◆ SHORT TASK ◆
Transcribe the material word for word, but without the images.

__________

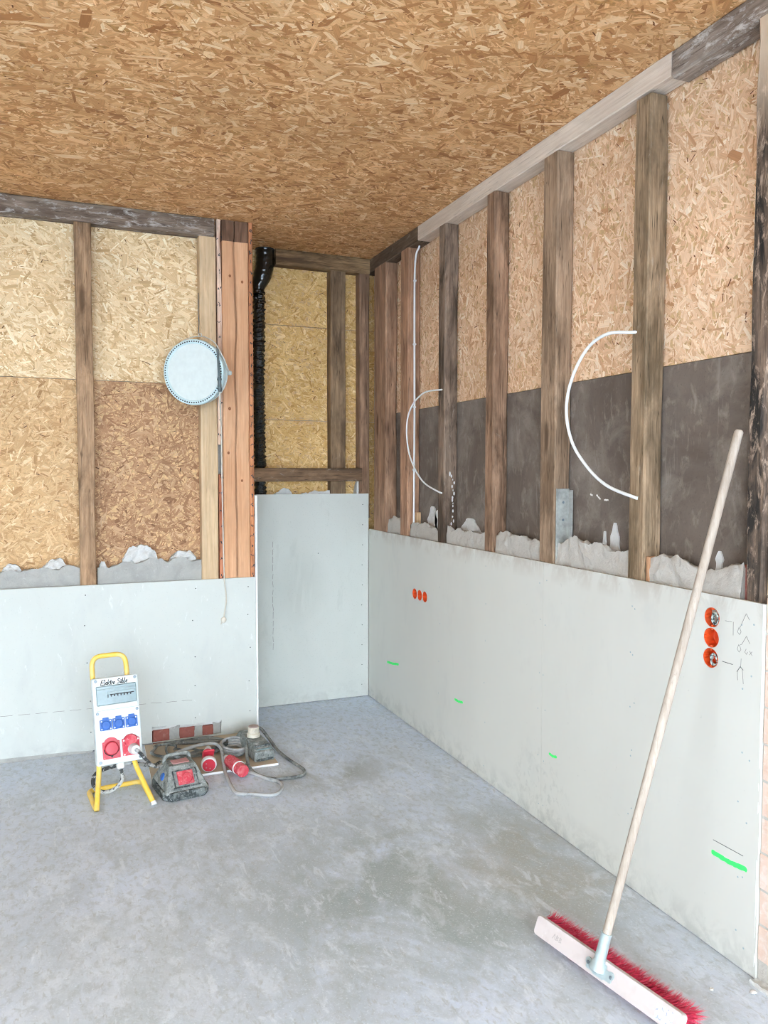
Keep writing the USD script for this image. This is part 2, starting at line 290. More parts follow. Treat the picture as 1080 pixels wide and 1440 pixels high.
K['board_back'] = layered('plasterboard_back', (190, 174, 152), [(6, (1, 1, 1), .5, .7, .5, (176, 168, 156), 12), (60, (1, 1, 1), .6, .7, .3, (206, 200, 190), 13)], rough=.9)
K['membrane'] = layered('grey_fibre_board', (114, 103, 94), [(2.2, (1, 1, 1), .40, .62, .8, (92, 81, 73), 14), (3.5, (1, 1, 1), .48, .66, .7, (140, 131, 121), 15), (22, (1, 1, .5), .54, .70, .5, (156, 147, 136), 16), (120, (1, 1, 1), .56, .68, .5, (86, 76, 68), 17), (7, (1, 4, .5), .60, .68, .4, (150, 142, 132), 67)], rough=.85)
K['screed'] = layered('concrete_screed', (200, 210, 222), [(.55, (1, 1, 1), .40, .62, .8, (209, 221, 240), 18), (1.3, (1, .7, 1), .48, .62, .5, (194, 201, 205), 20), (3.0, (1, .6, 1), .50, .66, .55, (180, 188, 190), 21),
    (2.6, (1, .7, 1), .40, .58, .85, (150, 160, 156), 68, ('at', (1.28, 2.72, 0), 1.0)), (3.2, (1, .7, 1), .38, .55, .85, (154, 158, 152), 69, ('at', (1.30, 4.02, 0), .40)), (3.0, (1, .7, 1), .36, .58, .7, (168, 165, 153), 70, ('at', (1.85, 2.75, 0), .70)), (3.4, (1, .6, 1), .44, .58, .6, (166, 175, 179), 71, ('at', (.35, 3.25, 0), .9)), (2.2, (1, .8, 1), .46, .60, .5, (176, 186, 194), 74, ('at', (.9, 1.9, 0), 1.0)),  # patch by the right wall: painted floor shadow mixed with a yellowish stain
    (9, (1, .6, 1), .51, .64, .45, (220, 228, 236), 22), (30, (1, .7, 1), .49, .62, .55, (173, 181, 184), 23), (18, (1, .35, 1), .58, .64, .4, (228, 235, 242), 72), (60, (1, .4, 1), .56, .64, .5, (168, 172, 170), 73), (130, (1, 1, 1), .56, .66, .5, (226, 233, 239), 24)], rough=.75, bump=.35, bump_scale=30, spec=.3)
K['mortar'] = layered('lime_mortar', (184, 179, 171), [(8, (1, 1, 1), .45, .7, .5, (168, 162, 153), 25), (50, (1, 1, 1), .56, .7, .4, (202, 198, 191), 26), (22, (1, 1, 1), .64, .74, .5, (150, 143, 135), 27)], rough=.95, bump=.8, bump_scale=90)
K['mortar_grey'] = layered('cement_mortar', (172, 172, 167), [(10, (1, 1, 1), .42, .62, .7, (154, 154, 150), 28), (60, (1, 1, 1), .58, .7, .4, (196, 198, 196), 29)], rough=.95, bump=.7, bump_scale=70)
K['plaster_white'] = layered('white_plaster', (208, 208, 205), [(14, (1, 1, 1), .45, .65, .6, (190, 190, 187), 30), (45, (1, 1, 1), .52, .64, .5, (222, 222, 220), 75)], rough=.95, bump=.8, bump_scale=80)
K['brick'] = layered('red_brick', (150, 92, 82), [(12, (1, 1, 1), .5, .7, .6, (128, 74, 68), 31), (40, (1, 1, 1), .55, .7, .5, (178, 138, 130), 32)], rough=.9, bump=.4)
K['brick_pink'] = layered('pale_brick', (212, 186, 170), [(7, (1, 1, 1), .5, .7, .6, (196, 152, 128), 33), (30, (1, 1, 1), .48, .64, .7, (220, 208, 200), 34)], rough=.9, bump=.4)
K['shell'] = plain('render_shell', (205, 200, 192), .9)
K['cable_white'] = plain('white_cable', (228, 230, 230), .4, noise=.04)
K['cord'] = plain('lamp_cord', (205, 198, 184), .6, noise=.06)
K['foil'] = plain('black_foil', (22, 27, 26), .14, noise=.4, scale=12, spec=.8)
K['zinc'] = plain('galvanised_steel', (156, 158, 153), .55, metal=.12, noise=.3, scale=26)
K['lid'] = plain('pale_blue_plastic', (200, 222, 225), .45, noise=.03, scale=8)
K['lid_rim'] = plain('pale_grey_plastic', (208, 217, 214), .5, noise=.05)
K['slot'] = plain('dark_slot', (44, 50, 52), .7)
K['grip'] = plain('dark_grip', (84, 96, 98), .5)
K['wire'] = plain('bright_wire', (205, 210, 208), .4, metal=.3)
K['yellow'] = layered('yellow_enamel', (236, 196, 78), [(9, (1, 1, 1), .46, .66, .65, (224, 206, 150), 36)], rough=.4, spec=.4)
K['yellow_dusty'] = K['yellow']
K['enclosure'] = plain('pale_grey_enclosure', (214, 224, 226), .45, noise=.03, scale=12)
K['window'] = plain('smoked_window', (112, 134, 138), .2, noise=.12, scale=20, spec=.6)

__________

◆ CORRECT OUTPUT ◆
Keep writing the USD script for this image. This is part 2, starting at line 290. More parts follow. Treat the picture as 1080 pixels wide and 1440 pixels high.
K['board_back'] = layered('plasterboard_back', (190, 174, 152), [(6, (1, 1, 1), .5, .7, .5, (176, 168, 156), 12), (60, (1, 1, 1), .6, .7, .3, (206, 200, 190), 13)], rough=.9)
K['membrane'] = layered('grey_fibre_board', (114, 103, 94), [(2.2, (1, 1, 1), .40, .62, .8, (92, 81, 73), 14), (3.5, (1, 1, 1), .48, .66, .7, (140, 131, 121), 15), (22, (1, 1, .5), .54, .70, .5, (156, 147, 136), 16), (120, (1, 1, 1), .56, .68, .5, (86, 76, 68), 17), (7, (1, 4, .5), .60, .68, .4, (150, 142, 132), 67)], rough=.85)
K['screed'] = layered('concrete_screed', (200, 210, 222), [(.55, (1, 1, 1), .40, .62, .8, (209, 221, 240), 18), (1.3, (1, .7, 1), .48, .62, .5, (194, 201, 205), 20), (3.0, (1, .6, 1), .50, .66, .55, (180, 188, 190), 21),
    (2.6, (1, .7, 1), .40, .58, .85, (150, 160, 156), 68, ('at', (1.28, 2.72, 0), 1.0)), (3.2, (1, .7, 1), .38, .55, .85, (154, 158, 152), 69, ('at', (1.30, 4.02, 0), .40)), (3.0, (1, .7, 1), .36, .58, .7, (168, 165, 153), 70, ('at', (1.85, 2.75, 0), .70)), (3.4, (1, .6, 1), .44, .58, .6, (166, 175, 179), 71, ('at', (.35, 3.25, 0), .9)), (2.2, (1, .8, 1), .46, .60, .5, (176, 186, 194), 74, ('at', (.9, 1.9, 0), 1.0)),  # patch by the right wall: painted floor shadow mixed with a yellowish stain
    (9, (1, .6, 1), .51, .64, .45, (220, 228, 236), 22), (30, (1, .7, 1), .49, .62, .55, (173, 181, 184), 23), (18, (1, .35, 1), .58, .64, .4, (228, 235, 242), 72), (60, (1, .4, 1), .56, .64, .5, (168, 172, 170), 73), (130, (1, 1, 1), .56, .66, .5, (226, 233, 239), 24)], rough=.75, bump=.35, bump_scale=30, spec=.3)
K['mortar'] = layered('lime_mortar', (184, 179, 171), [(8, (1, 1, 1), .45, .7, .5, (168, 162, 153), 25), (50, (1, 1, 1), .56, .7, .4, (202, 198, 191), 26), (22, (1, 1, 1), .64, .74, .5, (150, 143, 135), 27)], rough=.95, bump=.8, bump_scale=90)
K['mortar_grey'] = layered('cement_mortar', (172, 172, 167), [(10, (1, 1, 1), .42, .62, .7, (154, 154, 150), 28), (60, (1, 1, 1), .58, .7, .4, (196, 198, 196), 29)], rough=.95, bump=.7, bump_scale=70)
K['plaster_white'] = layered('white_plaster', (208, 208, 205), [(14, (1, 1, 1), .45, .65, .6, (190, 190, 187), 30), (45, (1, 1, 1), .52, .64, .5, (222, 222, 220), 75)], rough=.95, bump=.8, bump_scale=80)
K['brick'] = layered('red_brick', (150, 92, 82), [(12, (1, 1, 1), .5, .7, .6, (128, 74, 68), 31), (40, (1, 1, 1), .55, .7, .5, (178, 138, 130), 32)], rough=.9, bump=.4)
K['brick_pink'] = layered('pale_brick', (212, 186, 170), [(7, (1, 1, 1), .5, .7, .6, (196, 152, 128), 33), (30, (1, 1, 1), .48, .64, .7, (220, 208, 200), 34)], rough=.9, bump=.4)
K['shell'] = plain('render_shell', (205, 200, 192), .9)
K['cable_white'] = plain('white_cable', (228, 230, 230), .4, noise=.04)
K['cord'] = plain('lamp_cord', (205, 198, 184), .6, noise=.06)
K['foil'] = plain('black_foil', (22, 27, 26), .14, noise=.4, scale=12, spec=.8)
K['zinc'] = plain('galvanised_steel', (156, 158, 153), .55, metal=.12, noise=.3, scale=26)
K['lid'] = plain('pale_blue_plastic', (200, 222, 225), .45, noise=.03, scale=8)
K['lid_rim'] = plain('pale_grey_plastic', (208, 217, 214), .5, noise=.05)
K['slot'] = plain('dark_slot', (44, 50, 52), .7)
K['grip'] = plain('dark_grip', (84, 96, 98), .5)
K['wire'] = plain('bright_wire', (205, 210, 208), .4, metal=.3)
K['yellow'] = layered('yellow_enamel', (236, 196, 78), [(9, (1, 1, 1), .46, .66, .65, (224, 206, 150), 36)], rough=.4, spec=.4)
K['yellow_dusty'] = K['yellow']
K['enclosure'] = plain('pale_grey_enclosure', (214, 224, 226), .45, noise=.03, scale=12)
K['window'] = plain('smoked_window', (112, 134, 138), .2, noise=.12, scale=20, spec=.6)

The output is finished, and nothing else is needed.